2. Independence from directors shall be ensured by requiring that decisions regarding the appointment, transfer, and evaluation of the employee in question, and other matters related to authority over human affairs are subject to the prior agreement of the auditor.

7. System by which directors and employees can report to auditors; other systems related to reporting to auditors; and other systems to ensure that audits by auditors are conducted effectively

1. Directors and employees of MORESCO as well as directors and employees of subsidiaries, or those who have received a report from such persons, shall report immediately to the board of auditors regarding important matters that may affect the business or performance.
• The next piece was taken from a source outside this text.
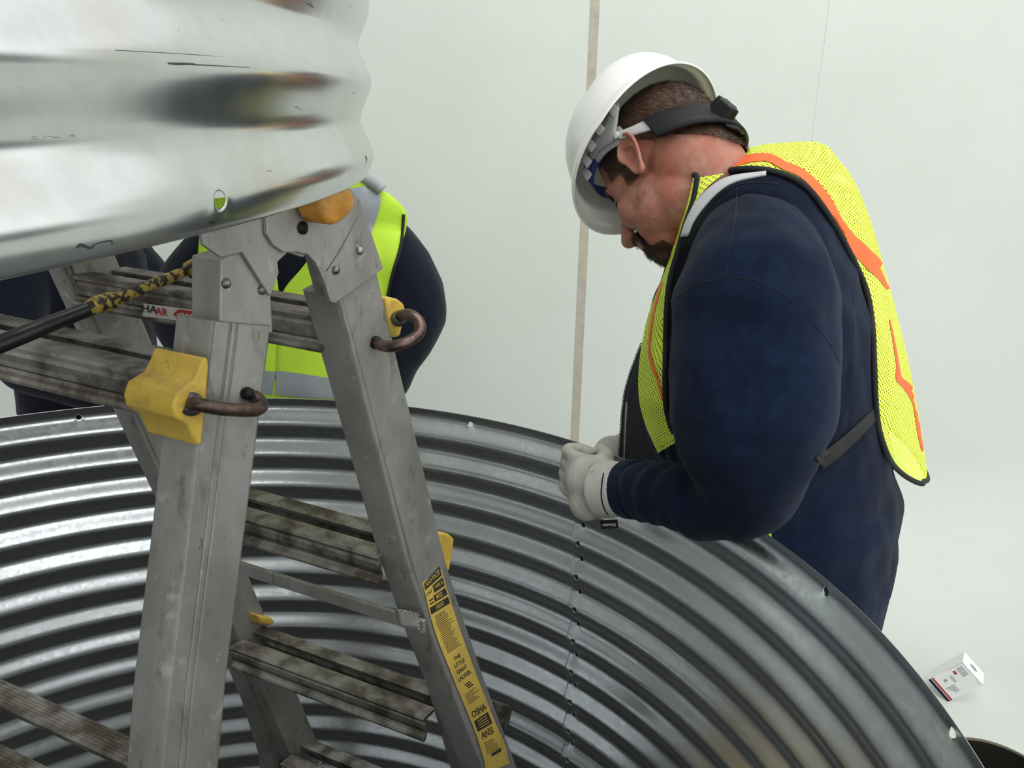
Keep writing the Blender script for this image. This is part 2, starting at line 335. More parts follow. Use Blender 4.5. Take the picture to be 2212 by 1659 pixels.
# ================================================================ folding ladder
LS = np.array([.54463904, .83867057, 0]); LD = np.array([-.83867057, .54463904, 0]); OFF = .585
LT = np.array([-.92361081, .38049802, .04652224]); ZZ = np.array([0, 0, 1.])
def LP(u, z, t=0.): return u*LS+OFF*LD+z*ZZ+t*LT+np.array([0, 0, H])
def lp(px, py, t=0.):         # pixel -> (u, z) on the ladder's side plane moved t along its rungs
    r = ray(px, py); A = np.stack([r, -LS, -ZZ], 1); s = np.linalg.solve(A, OFF*LD+t*LT); return s[1], s[2]
ladder = thing('folding_ladder', tuple(LP(.52, -H, .22)), 'worn aluminium folding ladder opened as an A inside the corrugated tank', 'ladder')
def rail(name, path, w, t0, t1, topcut=.0, grooves=True):
    """path: (u_centre, z, tshift); section w wide across, t0..t1 thick"""
    V = []; secs = []
    fr = [0, .03, .26, .275, .29, .36, .375, .39, .9, .93, 1.]; dp = [.004, 0, 0, .0022, 0, 0, .0022, 0, 0, .003, .006] if grooves else [0]*11
    n = 22
    for i, (u, z, ts) in enumerate(path):
        a = path[min(i+1, len(path)-1)]; b = path[max(i-1, 0)]
        d = np.array([a[0]-b[0], a[1]-b[1]]); d /= np.linalg.norm(d); nn = np.array([-d[1], d[0]])
        if nn[0] < 0: nn = -nn
        for f, q in zip(fr, dp): V.append(LP(u+nn[0]*w*(f-.5), z+nn[1]*w*(f-.5), t0+ts+q))
        for f, q in list(zip(fr, dp))[::-1]: V.append(LP(u+nn[0]*w*(f-.5), z+nn[1]*w*(f-.5), t1+ts-q*.5))
    F = [(i*n+k, i*n+(k+1) % n, (i+1)*n+(k+1) % n, (i+1)*n+k) for i in range(len(path)-1) for k in range(n)]
    F += [tuple(range(n)), tuple((len(path)-1)*n+k for k in range(n))[::-1]]
    return obj(name, V, F, ALU, ladder, bevel=.0012, autos=.5)
cL = lambda z: .4515+.24*(z+.15)
cR = lambda z: .6045-.292*(z+.13)
FZ = -H+.004
flr = lambda z, s=-1: float(np.interp(-z, [0, .37, .5, .62, .78, .98, 1.3, 1.7], [.008, .011, .013, .006, -.009, -.034, -.07, -.10]))
pathR = [(cR(z) if z > -1.1 else cR(-1.1)+.02*(-1.1-z), z, flr(z)) for z in (-.132, -.25, -.37, -.5, -.56, -.62, -.70, -.78, -.88, -.98, -1.14, -1.3, FZ+.005)]
pathL = [(cL(z), z, flr(z)*.6) for z in (-.152, -.36, -.5, -.66, -.84, -1.04, FZ+.005)]
r1 = rail('rail', pathR, .072, 0, .044)
r2 = rail('rail', pathL, .071, 0, .044)
rail('rail', [(u, z, .43-(ts*.5)) for u, z, ts in pathR], .072, 0, .034)
rail('rail', [(u, z, .43-(ts*.5)) for u, z, ts in pathL], .071, 0, .034)
# inner rails carrying the hinges
inR = [(cR(z), z, 0) for z in (-.085, -.3, -.9, -1.2)]; inL = [(cL(z)-.0, z, 0) for z in (-.10, -.3, -.9, -1.2)]
for tt in (.009, .421):
    s = 1
    rail('inner_rail', [(u, z, tt) for u, z, _ in inR], .058, 0, .035, grooves=False)
    V = []; q = [lp(475, 720, .009), lp(590, 720, .009), lp(586, 640, .009), lp(524, 545, .009), lp(477, 560, .009)]
    mb = MB().prism([LP(u, z, tt) for u, z in q], [LP(u, z, tt+.034) for u, z in q]); mb.build('inner_rail', ALU, ladder, smooth=False, bevel=.0015)
    fp = [(430, 470), (560, 420), (650, 430), (700, 470), (690, 525), (655, 556), (622, 545), (600, 566), (603, 590), (584, 640), (524, 545), (478, 556), (440, 530)]
    q = [lp(x, y, .004) for x, y in fp]
    hp = MB().prism([LP(u, z, tt-.005) for u, z in q], [LP(u, z, tt-.001) for u, z in q]).build('hinge_plate', ALU, ladder, smooth=False, bevel=.0008)
    fp = [(575, 505), (590, 530), (612, 545), (640, 544), (664, 550), (683, 570), (700, 612), (713, 652), (722, 655), (827, 580), (800, 500), (775, 430), (740, 390), (690, 370), (630, 385), (590, 420), (573, 460)]
    q = [lp(x, y, 0) for x, y in fp]
    hp2 = MB().prism([LP(u, z, tt-.010) for u, z in q], [LP(u, z, tt-.0055) for u, z in q]).build('hinge_plate', ALU, ladder, smooth=False, bevel=.0008)
    if tt < .1:
        c = lp(651, 492, 0); Bm = np.stack([LS, ZZ, LD], 1)
        pin = MB().tube([LP(*c, tt-.0125), LP(*c, tt-.005)], .0062, 20).build('hinge_pin', BLK, hp2)
        for (x, y) in ((774, 541), (722, 583)):
            c = lp(x, y, 0); MB().ell(LP(*c, tt-.0105), np.stack([LS, ZZ, LT], 1), (.0047, .0047, .0042)).build('rivet', ALU2, hp2)
        for (x, y) in ((494, 613), (571, 627)):
            c = lp(x, y, .006); MB().ell(LP(*c, tt+.001), np.stack([LS, ZZ, LT], 1), (.0052, .0052, .0046)).build('rivet', ALU2, ladder)
        # welded diagonal edge on the right plate
        a, b = lp(706, 590, 0), lp(772, 470, 0)
        MB().tube(smooth_path([LP(*lp(703, 585, 0), tt-.0100), LP(*lp(735, 535, 0), tt-.0100), LP(*lp(772, 465, 0), tt-.0096)], 5), .0008, 6).build('bend_line', DARKST, hp2)
        # orange lock knob over the hinge
        c = lp(705, 455, -.02); kb = []
        for k in range(22):
            an = 2*math.pi*k/22; rr = .0215*(1+.08*math.cos(3*an)); kb.append((c[0]+rr*math.cos(an)*1.05, c[1]+.0095+rr*math.sin(an)))
        MB().prism([LP(u, z, -.034) for u, z in kb], [LP(u, z, -.002) for u, z in kb]).build('lock_knob', OPL, ladder, bevel=.006)
def tread(u0, u1, z, t0, t1, front, name='rung', web=.043, m=ALU2, parent=None):
    """front: web hangs from u0 (side towards -u); else from u1"""
    pr = []; nrb = 7; w = u1-u0
    top = []
    for k in range(nrb):
        a = u0+.002+(w-.004)*k/nrb; b = (w-.004)/nrb
        top += [(a, z-.0010), (a+b*.3, z), (a+b*.7, z), (a+b, z-.0010)]
    u_, s = (u0, 1) if front else (u1, -1)
    fl = [(0, -.0035), (.0012, -.0075), (.0050, -.0095), (.0030, -.014), (.0022, -.021), (.0035, -.027), (.0065, -.0305), (.0050, -.034), (.0016, -.0365), (0, -web+.003), (0, -web)]
    outer = [(u_+s*a, z+b) for a, b in fl]
    inner = [(u_+s*.0038, z-web), (u_+s*.0095, z-.030), (u_+s*.0072, z-.020), (u_+s*.0085, z-.006), (u_+s*(w-.003), z-.004), (u_+s*w, z-.006), (u_+s*w, z-.001)]
    if front: poly = top[::-1]+outer+inner
    else: poly = top+outer+inner
    V = [LP(a, b, t) for t in (t0, t1) for a, b in poly]; n = len(poly)
    F = [(i, (i+1) % n, n+(i+1) % n, n+i) for i in range(n)]+[tuple(range(n)), tuple(range(n, 2*n))[::-1]]
    return obj(name, V, F, m, parent or ladder, smooth=False)
RT = (.036, .436)
for (uf0, uf1, ur0, ur1, z, fr_t0) in ((.584, .612, .634, .664, -.170, .03), (.664, .694, .716, .747, -.503, .03), (.752, .782, .802, .828, -.817, -.0), (.835, .865, .888, .915, -1.12, .03),
                                (.398, .430, .445, .476, -.200, .03), (.283, .315, .352, .385, -.622, .03), (.215, .245, .275, .305, -.93, .03)):
    tread(uf0, uf1, z, .0455, .418 if z < -.7 else .43, True); tread(ur0, ur1, z, .03, .43, False)
q = [lp(x, y, .02) for x, y in ((1058, 1512), (1090, 1520), (1098, 1532), (1092, 1560), (1083, 1572), (1066, 1548))]
MB().prism([LP(u, z, .012) for u, z in q], [LP(u, z, .05) for u, z in q]).build('rung_bracket', ALU2, ladder, smooth=False, bevel=.002)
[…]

As regards the employees who have made such a report, they shall not be treated in a disadvantageous manner for the reason of having made said report, based on the regulations of the consultation and reporting system. 2. So as to thoroughly understand important decision-making processes and the state of the execution of duties, in addition to attending meetings of the board of directors and important committees such as the Management Committee and the Compliance & Risk Management Committee, the members of audit & supervisory board of auditor shall review major decision requests, contracts, and other important documentation related to the execution of duties, and shall be able to request directors and employees to explain such documentation if required. 3.While maintaining close coordination with the Internal Audit Department and accounting auditors, auditors shall achieve the audit outcomes, in addition to ensuring the effectiveness of audits via independence and authority based on the Board of Auditors Regulations and Audit Standards for Auditors.
4. When an auditor or the Board of Auditors requests the pre-payment or reimbursement of the costs of carrying out an audit, the Director shall comply with the request as long as said request or its amount are not unreasonable.

8. System to ensure the reliability of financial reporting

1. To ensure the reliability of financial reporting and the effective and appropriate submission of an internal control report as prescribed by the Financial Instruments and Exchange Act, MORESCO shall prepare relevant regulations and shall build and operate an internal control system under the direction of the chairman. 2. MORESCO shall ensure the adequacy of the internal control system with respect to the Financial Instruments and Exchange Act, related laws, etc., by evaluating whether the system is functioning properly on an ongoing basis and carrying out necessary corrections.

2. Basic philosophy and preparedness regarding elimination of anti-social forces

1. Basic philosophy regarding elimination of anti-social forces

1. As stipulated in our Corporate Behavior Charter, MORESCO's basic policy regarding the elimination of anti-social forces shall be to "have nothing to do with anti-social forces or groups that threaten the order and safety of civil society". This basic policy shall be communicated to all directors and all employees via in-house networks and other means. 2. In response to an unreasonable demand or approach from an anti-social force or group, MORESCO shall take a resolute stance based on our Regulations concerning Measures against Anti-social Forces.

2. Preparedness regarding elimination of anti-social forces

1. MORESCO stipulates the General Affairs Department as the coordinating department for responses related to anti-social forces or groups, and any unreasonable demand or approach shall be responded to systematically by immediately reporting such incident to the coordinating department so as to provide a unified response. 2.The response-coordinating department shall remain in close coordination with the police and other organizations, and in response to an unreasonable demand or approach, shall promptly contact the police and request appropriate guidance and support as needed.